そもそも日本は超低金利なのに、企業や金融機関がリスクを避けるという問題がある。経済産業省によると15年度のベンチャー投資額は米国が7兆1000億円、日本は1300億円と遠く及ばない。民間資金の呼び水となる国のリスクマネーに一定の存在意義はある。
ただ、経営関与でしくじればリスクマネーの効果は薄れる。
「聞いた話と違う対応が何度もあった」。球状太陽電池を開発するスフェラーパワー(京都市)の井本聡一郎社長は革新機構と組んだ4年間を振り返る。革新機構出身の社外取締役(当時)による投資の内諾が後でなかったことにされ「議事録改ざんを暗に求めるメールがきたこともある」。この社外取締役は「投資は条件をクリアすれば、の話だった」と釈明するが、信頼関係は崩れた。結局、スフェラーパワー側は10分の1程度の価格で株を買い戻した。
別の企業は「国のお金を使う。高い目標を作ってほしい」と要求された。「必要な開発費を削られた」との証言もある。じっくり「芽」を育てる腕は磨かれていない。
志賀会長は「13年以降の案件は相当の成果を期待できる」と強気だ。専門組織をつくりベンチャーに強い人材を集めた。09〜12年度のベンチャー投資は計22件だったが、13年度は単年で24件に膨らんだ。14年初めの関連法施行で、10億円以下の投資は社外取締役が中心の「産業革新委員会」を経ずに可能になったことも増加を後押しした。
ベンチャー投資の拡大は12年末に自民党が政権を奪還した時期とも重なる。革新機構の元幹部は複数の大物政治家が「ベンチャー投資の拡大を迫った」と証言する。実際、経済産業相などを歴任し、革新機構の創設にも関わった甘利明氏は取材に対し、書面で「一般論としてベンチャー支援の充実を申し上げたことはある」と回答した。政治に影響を受けやすい官民ファンドの性質も浮かび上がる。
VCは成績が悪ければ「次のお金」は集まらないが、革新機構は「資金に困らず件数稼ぎに陥りやすい」(元幹部)。特有の資金調達構造が甘い見通しに基づく投資につながったとの見方も多い。

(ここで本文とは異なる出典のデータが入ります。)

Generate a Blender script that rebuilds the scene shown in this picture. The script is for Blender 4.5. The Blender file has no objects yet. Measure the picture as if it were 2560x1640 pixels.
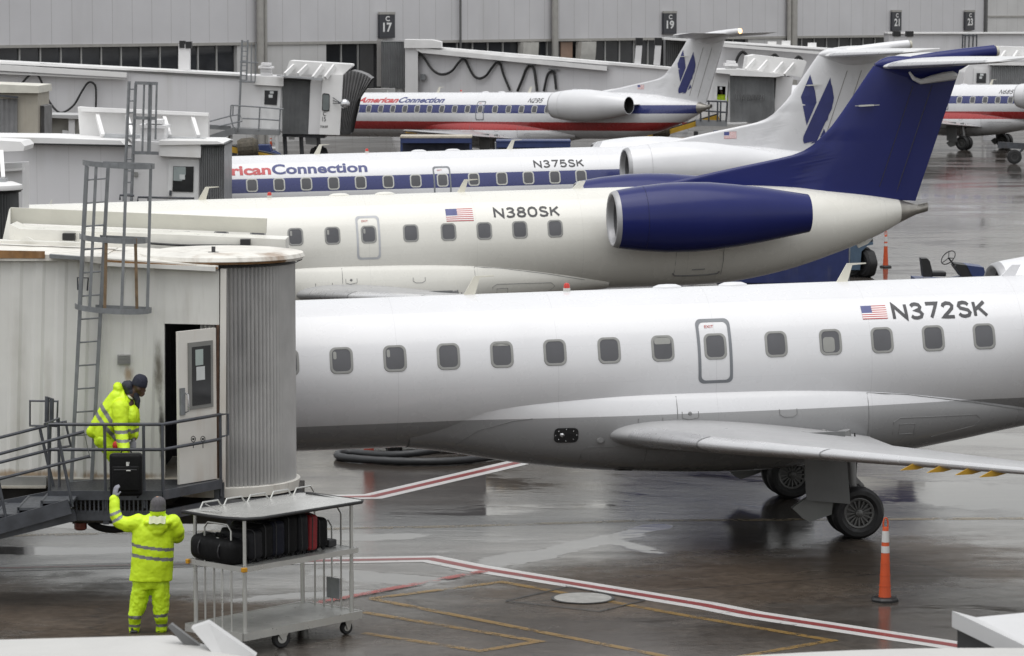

さらに財務省理財局が14年6月にまとめた革新機構への実地監査の報告では「支援先の経営状況が内部規程で定める水準まで悪化しているにもかかわらず、組織的な検討がなされていない案件を確認」と記された。野放図な投資を防ぐ手立てが必要だ。
■透明性求める声
「国のお金を預かっている。堂々と個別損益を公表すべきだ」。官民ファンド草分けの産業再生機構を率い、今は米系ファンドのKKRジャパン会長の斉藤惇氏は主張する。投資規律を働かせるには「説明責任や透明性が要る」という。再生機構は個別の投資回収状況を開示した。
ある革新機構のOBは「金額ベースのリターンだけでなく、失敗と成功の検証を丁寧に説明することが本質的な国民への『リターン』になる」と指摘する。だが、志賀会長は「失敗だけに焦点があたり、リスクマネーが萎縮する」と個別開示には後ろ向きだ。
国は大きな失敗もしている。特別会計を使って1985年に設立した基盤技術研究促進センターは、基礎研究支援として100社以上に投じた約2900億円の95%が回収不能になった。
いまや革新機構を含め官民ファンドの数は14に達し、いずれも多額の資本を国に頼る。同じ失敗を防ぎ、国費投入の効果や納得感を高めるためにも、官民ファンドは透明性を確保する必要がある。外部の目を避けていては、投資規律の緩みを招き、いたずらな膨張につながりかねない。